=== Available data ===
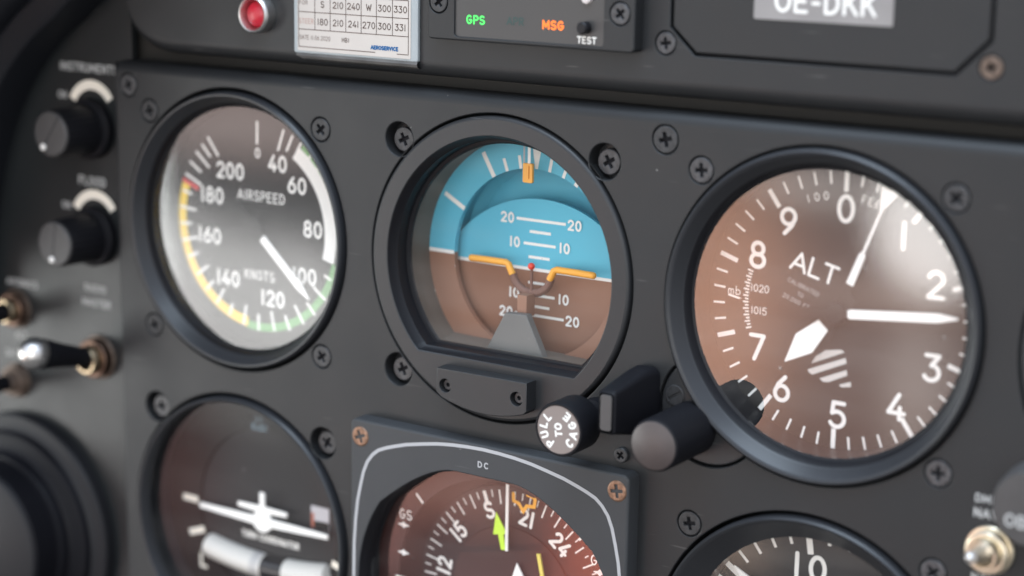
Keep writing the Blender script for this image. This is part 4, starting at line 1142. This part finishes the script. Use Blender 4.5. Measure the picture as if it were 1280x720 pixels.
rows = [(0, -8), (0, 6), (-.6, 7.6), (-2, 8.4), (-8, 9.4), (-9.2, 8.6)]
b2 = [(-9.2, 8.6), (-9.6, 12.5), (-11, 14.5), (-13, 15.4), (-16, 16), (-20, 20), (-24, 40), (-26, 82), (-34, 88), (-60, 88)]  # steep outer rows are an added, unseen hood that shades the upper left
for nm, rr in (('inner_band', rows), ('outer_band_hood', b2)):
    b = MB(); vs = []; fs = []
    for d, h in rr: vs += [(x + 160, z - 45, h) for x, z in shifted(cv, -d)]
    n = len(cv)
    for r in range(len(rr) - 1):
        for i in range(n - 1):
            fs.append([r * n + i, r * n + i + 1, (r + 1) * n + i + 1, (r + 1) * n + i])
    b.add(vs, fs, 'trim', True); b.build(nm, t)

# ------------------------------------------------------------------ light
w = bpy.data.worlds.new('World'); SC.world = w; w.use_nodes = True
nt = w.node_tree; N = nt.nodes; L = nt.links
bg = N['Background']
tc = N.new('ShaderNodeTexCoord')
sep = N.new('ShaderNodeSeparateXYZ'); L.new(tc.outputs['Generated'], sep.inputs[0])
def math_(op, a, b_=None, c=None):
    n_ = N.new('ShaderNodeMath'); n_.operation = op
    for i, v in enumerate((a, b_, c)):
        if v is None: continue
        if isinstance(v, (int, float)): n_.inputs[i].default_value = v
        else: L.new(v, n_.inputs[i])
    return n_.outputs[0]
X_, Y_, Z_ = sep.outputs
ny = math_('MULTIPLY', Y_, -1.)
nyc = math_('MAXIMUM', ny, .06)
ax = math_('DIVIDE', X_, nyc); az = math_('DIVIDE', Z_, nyc)   # slopes of the direction behind the viewer
front = math_('GREATER_THAN', ny, .02)
# cabin background: pale blue daylight from above, dim warm cabin below
up = N.new('ShaderNodeMapRange'); up.inputs['From Min'].default_value = .05; up.inputs['From Max'].default_value = .75; up.interpolation_type = 'SMOOTHSTEP'
L.new(Z_, up.inputs['Value'])
mixb = N.new('ShaderNodeMix'); mixb.data_type = 'RGBA'
L.new(up.outputs[0], mixb.inputs['Factor'])
mixb.inputs[6].default_value = (.86, .87, .90, 1); mixb.inputs[7].default_value = (1.5, 1.7, 2.05, 1)
low = N.new('ShaderNodeMapRange'); low.interpolation_type = 'SMOOTHSTEP'      # darker towards the cabin floor
low.inputs['From Min'].default_value = -.55; low.inputs['From Max'].default_value = -.02
low.inputs['To Min'].default_value = .22; low.inputs['To Max'].default_value = 1.
L.new(Z_, low.inputs['Value'])
lows = N.new('ShaderNodeVectorMath'); lows.operation = 'SCALE'; L.new(mixb.outputs[2], lows.inputs[0]); L.new(low.outputs[0], lows.inputs['Scale'])
acc = lows.outputs[0]
def shade(x, z, rx, rz, k, p=2.):
    """added dark patch in the surroundings that dims what the panels reflect"""
    global acc
    a0 = (x - 267.3) / 397.8; b0 = (z - 99.6) / 397.8
    u_ = math_('DIVIDE', math_('SUBTRACT', ax, a0), rx / 397.8); v_ = math_('DIVIDE', math_('SUBTRACT', az, b0), rz / 397.8)
    q_ = math_('POWER', math_('ADD', math_('MULTIPLY', u_, u_), math_('MULTIPLY', v_, v_)), p / 2)
    g = math_('MULTIPLY', math_('MULTIPLY', math_('EXPONENT', math_('MULTIPLY', q_, -1.)), front), -k)
    g = math_('ADD', g, 1.)
    sc = N.new('ShaderNodeVectorMath'); sc.operation = 'SCALE'; L.new(acc, sc.inputs[0]); L.new(g, sc.inputs['Scale'])
    acc = sc.outputs[0]
def blob(x, z, rx, rz, col, k, p=2.):
    """soft patch of cabin brightness seen mirrored at panel point x,z"""
    global acc
    a0 = (x - 267.3) / 397.8; b0 = (z - 99.6) / 397.8
    u_ = math_('DIVIDE', math_('SUBTRACT', ax, a0), rx / 397.8); v_ = math_('DIVIDE', math_('SUBTRACT', az, b0), rz / 397.8)
    q_ = math_('ADD', math_('MULTIPLY', u_, u_), math_('MULTIPLY', v_, v_))
    if p != 2.: q_ = math_('POWER', q_, p / 2)
    g = math_('MULTIPLY', math_('EXPONENT', math_('MULTIPLY', q_, -1.)), front)
    g = math_('MULTIPLY', g, k)
    sc = N.new('ShaderNodeVectorMath'); sc.operation = 'SCALE'; sc.inputs[0].default_value = col; L.new(g, sc.inputs['Scale'])
    ad = N.new('ShaderNodeVectorMath'); ad.operation = 'ADD'; L.new(acc, ad.inputs[0]); L.new(sc.outputs[0], ad.inputs[1])
    acc = ad.outputs[0]
#     x    z    rx  rz   colour            strength
BLOBS = [
    (-93, -25, 62, 28, (1., .99, .97), 7.0, 4.),      # pale shirt / window low on the left
    (-126, 0, 10, 45, (1., .98, .96), 1.7, 3.),
    (-40, -74, 14, 18, (1., .40, .32), 2.4, 3.),
    (-106, -8, 6, 34, (1., .98, .97), 1.4, 4.),
    (-60, -12, 12, 16, (1., .95, .93), 1.0, 3.),
    (-92, 32, 60, 13, (1., .74, .67), 2.8, 3.),
    (58, 2, 24, 42, (1., .48, .28), 4.2, 3.),         # tan seat
    (92, -8, 44, 38, (1., .50, .36), 1.8, 4.),
    (88, 31, 22, 6, (1., .90, .84), 2.0, 4.),
    (116, 24, 15, 15, (1., .97, .94), 9.5, 6.),
    (106, 7, 22, 5, (1., .82, .70), 1.6, 3.),
    (480, 150, 150, 130, (1., .98, .95), 4.0, 4.),     # added glow behind the viewer, brightens dials and white marks from the front
    (170, 105, 95, 45, (1., 1., .97), 3.6, 3.),  # added glow that lifts the upper right of the panels
    (114, -14, 8, 18, (1., .95, .88), 1.6, 3.),
    (36, -68, 18, 24, (1., .22, .12), 6.0, 3.),
    (-14, -60, 30, 12, (1., .42, .31), 3.2, 3.),
    (5, -85, 40, 14, (1., .40, .38), 1.0, 2.),
    (-114, -76, 20, 32, (1., .36, .31), 1.9, 2.),
    (-75, -70, 28, 26, (1., .95, .95), .9, 3.),
    (68, -60, 13, 6, (1., .72, .55), 2.4, 3.),
    (-210, -105, 80, 60, (.95, 1., .98), 1.0, 2.),  # door window, far left
]
for q_ in BLOBS: blob(*q_)
shade(-195, 45, 62, 85, .95, 4.); shade(-120, 110, 85, 52, .9, 4.)  # added dark patches, dim the side panel and the upper left
L.new(acc, bg.inputs['Color']); bg.inputs['Strength'].default_value = 1.0

def area(name, loc, target, size, power, col, sy=None):
    ld = bpy.data.lights.new(name, 'AREA'); ld.energy = power; ld.size = size; ld.color = col
    if sy: ld.shape = 'RECTANGLE'; ld.size_y = sy
    o = bpy.data.objects.new(name, ld); COL.objects.link(o); o.location = loc
    o.rotation_euler = (Vector(target) - Vector(loc)).to_track_quat('-Z', 'Y').to_euler()
    return o
area('door_window_light', (-.95, -.55, -.12), (-.02, 0, -.03), .45, 4.8, (.96, 1., .98))
area('windscreen_light', (.12, -.35, 1.1), (.03, 0, 0), .7, 14.0, (.70, .85, 1.))

# ------------------------------------------------------------------ camera
cd = bpy.data.cameras.new('Camera'); cam = bpy.data.objects.new('Camera', cd); COL.objects.link(cam)
cam.location = (.2673, -.3978, .0996); cam.rotation_euler = (math.radians(77.74), math.radians(-.91), math.radians(33.62))
cd.sensor_width = 36; cd.lens = 36 * 2395 / 1280
cd.clip_start = .01; cd.clip_end = 20
cd.dof.use_dof = True; cd.dof.focus_distance = .486; cd.dof.aperture_fstop = 6.4; cd.dof.aperture_blades = 0
SC.camera = cam
SC.view_settings.view_transform = 'Standard'; SC.view_settings.look = 'None'
SC.view_settings.exposure = 0; SC.view_settings.gamma = 1
SC.render.engine = 'CYCLES'
SC.cycles.use_denoising = True
SC.cycles.max_bounces = 10; SC.cycles.transparent_max_bounces = 24
SC.cycles.sample_clamp_indirect = 4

=== Do this ===
Quote, exactly and only, the lines from the first line of the data above through the line containing "b.add(vs, fs, 'trim', True);". The pictures do not belong in it.

=== Task solution ===
Keep writing the Blender script for this image. This is part 4, starting at line 1142. This part finishes the script. Use Blender 4.5. Measure the picture as if it were 1280x720 pixels.
rows = [(0, -8), (0, 6), (-.6, 7.6), (-2, 8.4), (-8, 9.4), (-9.2, 8.6)]
b2 = [(-9.2, 8.6), (-9.6, 12.5), (-11, 14.5), (-13, 15.4), (-16, 16), (-20, 20), (-24, 40), (-26, 82), (-34, 88), (-60, 88)]  # steep outer rows are an added, unseen hood that shades the upper left
for nm, rr in (('inner_band', rows), ('outer_band_hood', b2)):
    b = MB(); vs = []; fs = []
    for d, h in rr: vs += [(x + 160, z - 45, h) for x, z in shifted(cv, -d)]
    n = len(cv)
    for r in range(len(rr) - 1):
        for i in range(n - 1):
            fs.append([r * n + i, r * n + i + 1, (r + 1) * n + i + 1, (r + 1) * n + i])
    b.add(vs, fs, 'trim', True); b.build(nm, t)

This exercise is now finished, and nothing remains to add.